*Task objective*: Reproduce the listing that follows with no differences at all.

*Supplied data*:
━━━━━━━━━━━━━━━━━━━━━━━━━━━━━━

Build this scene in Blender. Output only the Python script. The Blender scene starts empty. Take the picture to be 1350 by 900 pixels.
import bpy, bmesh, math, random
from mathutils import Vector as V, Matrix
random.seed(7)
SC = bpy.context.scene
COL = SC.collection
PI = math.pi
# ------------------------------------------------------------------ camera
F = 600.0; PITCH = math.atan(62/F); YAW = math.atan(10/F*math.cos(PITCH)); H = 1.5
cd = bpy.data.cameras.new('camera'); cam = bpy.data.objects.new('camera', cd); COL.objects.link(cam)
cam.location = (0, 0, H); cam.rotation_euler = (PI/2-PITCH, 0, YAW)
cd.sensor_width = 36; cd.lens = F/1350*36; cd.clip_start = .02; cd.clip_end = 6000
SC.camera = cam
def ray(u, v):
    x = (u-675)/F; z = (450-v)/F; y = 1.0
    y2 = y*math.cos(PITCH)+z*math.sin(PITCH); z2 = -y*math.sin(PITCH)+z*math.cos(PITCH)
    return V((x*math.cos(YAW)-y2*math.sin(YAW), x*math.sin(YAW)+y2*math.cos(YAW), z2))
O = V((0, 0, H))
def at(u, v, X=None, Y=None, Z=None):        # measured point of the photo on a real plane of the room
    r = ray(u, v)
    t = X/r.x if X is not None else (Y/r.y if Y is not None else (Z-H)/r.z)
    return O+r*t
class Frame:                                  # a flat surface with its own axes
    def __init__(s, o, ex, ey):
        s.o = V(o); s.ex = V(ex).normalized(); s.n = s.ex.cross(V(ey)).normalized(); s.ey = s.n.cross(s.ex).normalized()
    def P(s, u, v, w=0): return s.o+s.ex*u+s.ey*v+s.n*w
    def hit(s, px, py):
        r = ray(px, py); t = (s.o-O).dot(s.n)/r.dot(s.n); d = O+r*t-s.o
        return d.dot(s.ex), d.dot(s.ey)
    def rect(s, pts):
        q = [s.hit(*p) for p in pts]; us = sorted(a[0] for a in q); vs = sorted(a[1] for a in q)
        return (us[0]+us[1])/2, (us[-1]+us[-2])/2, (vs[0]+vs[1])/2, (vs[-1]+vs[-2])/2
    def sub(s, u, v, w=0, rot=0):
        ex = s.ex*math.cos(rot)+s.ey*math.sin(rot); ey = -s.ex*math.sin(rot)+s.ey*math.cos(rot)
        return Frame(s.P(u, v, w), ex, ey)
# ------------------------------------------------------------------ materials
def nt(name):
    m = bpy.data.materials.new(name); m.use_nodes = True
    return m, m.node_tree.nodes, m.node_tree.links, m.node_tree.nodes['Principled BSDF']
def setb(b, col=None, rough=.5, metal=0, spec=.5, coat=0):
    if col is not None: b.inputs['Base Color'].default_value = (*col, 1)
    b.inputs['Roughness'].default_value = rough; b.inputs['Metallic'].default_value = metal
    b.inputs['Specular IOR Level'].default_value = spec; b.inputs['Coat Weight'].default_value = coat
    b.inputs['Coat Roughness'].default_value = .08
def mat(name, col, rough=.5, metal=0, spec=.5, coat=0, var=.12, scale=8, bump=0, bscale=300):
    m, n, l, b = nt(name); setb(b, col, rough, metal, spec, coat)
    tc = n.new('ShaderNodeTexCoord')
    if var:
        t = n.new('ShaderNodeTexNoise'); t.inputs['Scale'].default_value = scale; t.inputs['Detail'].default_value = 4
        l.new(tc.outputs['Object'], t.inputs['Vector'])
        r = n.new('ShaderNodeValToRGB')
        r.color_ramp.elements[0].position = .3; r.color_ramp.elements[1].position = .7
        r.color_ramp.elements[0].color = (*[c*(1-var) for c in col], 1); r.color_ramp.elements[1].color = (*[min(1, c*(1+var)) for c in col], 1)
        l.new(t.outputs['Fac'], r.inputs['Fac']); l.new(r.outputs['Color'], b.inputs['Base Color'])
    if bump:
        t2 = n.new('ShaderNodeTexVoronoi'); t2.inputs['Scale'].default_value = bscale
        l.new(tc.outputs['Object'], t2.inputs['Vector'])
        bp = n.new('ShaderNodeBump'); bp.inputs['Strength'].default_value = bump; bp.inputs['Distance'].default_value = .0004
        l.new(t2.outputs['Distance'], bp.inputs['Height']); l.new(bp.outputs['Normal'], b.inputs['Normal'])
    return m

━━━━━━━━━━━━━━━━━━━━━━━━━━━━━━

*Written solution*:
Build this scene in Blender. Output only the Python script. The Blender scene starts empty. Take the picture to be 1350 by 900 pixels.
import bpy, bmesh, math, random
from mathutils import Vector as V, Matrix
random.seed(7)
SC = bpy.context.scene
COL = SC.collection
PI = math.pi
# ------------------------------------------------------------------ camera
F = 600.0; PITCH = math.atan(62/F); YAW = math.atan(10/F*math.cos(PITCH)); H = 1.5
cd = bpy.data.cameras.new('camera'); cam = bpy.data.objects.new('camera', cd); COL.objects.link(cam)
cam.location = (0, 0, H); cam.rotation_euler = (PI/2-PITCH, 0, YAW)
cd.sensor_width = 36; cd.lens = F/1350*36; cd.clip_start = .02; cd.clip_end = 6000
SC.camera = cam
def ray(u, v):
    x = (u-675)/F; z = (450-v)/F; y = 1.0
    y2 = y*math.cos(PITCH)+z*math.sin(PITCH); z2 = -y*math.sin(PITCH)+z*math.cos(PITCH)
    return V((x*math.cos(YAW)-y2*math.sin(YAW), x*math.sin(YAW)+y2*math.cos(YAW), z2))
O = V((0, 0, H))
def at(u, v, X=None, Y=None, Z=None):        # measured point of the photo on a real plane of the room
    r = ray(u, v)
    t = X/r.x if X is not None else (Y/r.y if Y is not None else (Z-H)/r.z)
    return O+r*t
class Frame:                                  # a flat surface with its own axes
    def __init__(s, o, ex, ey):
        s.o = V(o); s.ex = V(ex).normalized(); s.n = s.ex.cross(V(ey)).normalized(); s.ey = s.n.cross(s.ex).normalized()
    def P(s, u, v, w=0): return s.o+s.ex*u+s.ey*v+s.n*w
    def hit(s, px, py):
        r = ray(px, py); t = (s.o-O).dot(s.n)/r.dot(s.n); d = O+r*t-s.o
        return d.dot(s.ex), d.dot(s.ey)
    def rect(s, pts):
        q = [s.hit(*p) for p in pts]; us = sorted(a[0] for a in q); vs = sorted(a[1] for a in q)
        return (us[0]+us[1])/2, (us[-1]+us[-2])/2, (vs[0]+vs[1])/2, (vs[-1]+vs[-2])/2
    def sub(s, u, v, w=0, rot=0):
        ex = s.ex*math.cos(rot)+s.ey*math.sin(rot); ey = -s.ex*math.sin(rot)+s.ey*math.cos(rot)
        return Frame(s.P(u, v, w), ex, ey)
# ------------------------------------------------------------------ materials
def nt(name):
    m = bpy.data.materials.new(name); m.use_nodes = True
    return m, m.node_tree.nodes, m.node_tree.links, m.node_tree.nodes['Principled BSDF']
def setb(b, col=None, rough=.5, metal=0, spec=.5, coat=0):
    if col is not None: b.inputs['Base Color'].default_value = (*col, 1)
    b.inputs['Roughness'].default_value = rough; b.inputs['Metallic'].default_value = metal
    b.inputs['Specular IOR Level'].default_value = spec; b.inputs['Coat Weight'].default_value = coat
    b.inputs['Coat Roughness'].default_value = .08
def mat(name, col, rough=.5, metal=0, spec=.5, coat=0, var=.12, scale=8, bump=0, bscale=300):
    m, n, l, b = nt(name); setb(b, col, rough, metal, spec, coat)
    tc = n.new('ShaderNodeTexCoord')
    if var:
        t = n.new('ShaderNodeTexNoise'); t.inputs['Scale'].default_value = scale; t.inputs['Detail'].default_value = 4
        l.new(tc.outputs['Object'], t.inputs['Vector'])
        r = n.new('ShaderNodeValToRGB')
        r.color_ramp.elements[0].position = .3; r.color_ramp.elements[1].position = .7
        r.color_ramp.elements[0].color = (*[c*(1-var) for c in col], 1); r.color_ramp.elements[1].color = (*[min(1, c*(1+var)) for c in col], 1)
        l.new(t.outputs['Fac'], r.inputs['Fac']); l.new(r.outputs['Color'], b.inputs['Base Color'])
    if bump:
        t2 = n.new('ShaderNodeTexVoronoi'); t2.inputs['Scale'].default_value = bscale
        l.new(tc.outputs['Object'], t2.inputs['Vector'])
        bp = n.new('ShaderNodeBump'); bp.inputs['Strength'].default_value = bump; bp.inputs['Distance'].default_value = .0004
        l.new(t2.outputs['Distance'], bp.inputs['Height']); l.new(bp.outputs['Normal'], b.inputs['Normal'])
    return m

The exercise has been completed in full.